Isabelle Holloway is a second year studying English literature, and she has been illustrating for  The Saint for almost three semesters. Holloway enjoys being surrounded by and inspired by other artists as a member of the illustration section, and she uses illustrating as a way to display something that would otherwise feel like an unnecessary use of her time. Like many of us, she turns to Pinterest for additional inspiration when starting her process, fuelled by “heart-dysregulating amounts of coffee” that allow her to fall into her artistic mindset. Holloway typically completes her illustrations in the afternoon or the evening, but she prefers the evening, expressing that “a sleep-deprived delirium allows [her] to more freely unhinge [her] inner chaos onto the paper.” She often decides between Skyrim ambience music, Swedish doom metal, and Kim Sage or Daniel Mackler’s psychology lectures as her auditory backdrop, replaced by the squawking of the St Andrews seagull population as the hours go by. This first sign of morning marks the end of her illustrating process unless, as Holloway expresses, she “want[s] to start feeling like a seagull.”
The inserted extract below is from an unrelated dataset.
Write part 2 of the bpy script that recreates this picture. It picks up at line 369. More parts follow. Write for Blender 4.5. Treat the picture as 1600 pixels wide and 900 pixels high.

If you have ever come across one of Holloway’s illustrations printed between the black and white typeface of The Saint, you would probably agree that she wonderfully channels what she describes as her “inner chaos” into her illustrations. Her swirling and colourful designs stand apart from the works of the other talented illustrators, emanating a kaleidoscopic effect which Holloway describes as “dreamy, ethereal, and unreal.” Watercolour has been Holloway’s preferred medium recently, and the aspect of water certainly adds to the fluidity of her illustrations, in which colours and lines seem to ripple. Apart from watercolour, Holloway uses pencil, pen, and marker, and has started using technology and AI to enhance and alter her art, eagerly anticipating the impact technology will have on the art world in the future.


Looking back to Holloway’s childhood, she expresses how she found comfort and companionship in a weeping willow in her backyard whose branches served as an “artistic refuge” sheltering her from the nature she documented. Apart from being every artist’s ideal and desired studio, Holloway’s weeping willow seems to seep into her illustrations for The Saint, its tendrils creeping onto her page and inspiring the typical swirling, and occasionally haunting lines of her drawings. As many a creative student, Holloway practised art in school by doodling in classes as a way to “stay focused” while simultaneously “escap[ing] some of the claustrophobia [she felt] in classroom environments.” Apart from classroom doodling, Holloway, a self-proclaimed horse girl, spent years of her childhood with horses as her muse, transferring her adoration for the animal into sketches infused with grace and strength. Holloway’s mom is Slovak, so she often spent summers and Christmases in the Žilina Region of Slovakia, gathering inspiration from its geographical and cultural influences. Holloway still recognizes the impact her time spent in Slovakia has on her art, aspects of “fairytale art, nature” and a “post-communist sense of liminality” pervading even some of the illustrations she does for The Saint


Holloway primarily tugs at moments from her childhood to inspire her work as a university student, emphasising the links between early introduction to illustrations and the desire to see them in literature in one’s adult life. When asked when she realised she was artistic, Holloway responded, “I don’t think I ever necessarily realised I was artistic; I think everyone is artistic in their own way — everyone has something interesting and unique to express.” Holloway’s response further accentuates the impact of illustrations on humans and highlights an illustration’s ability to extract creativity from anyone.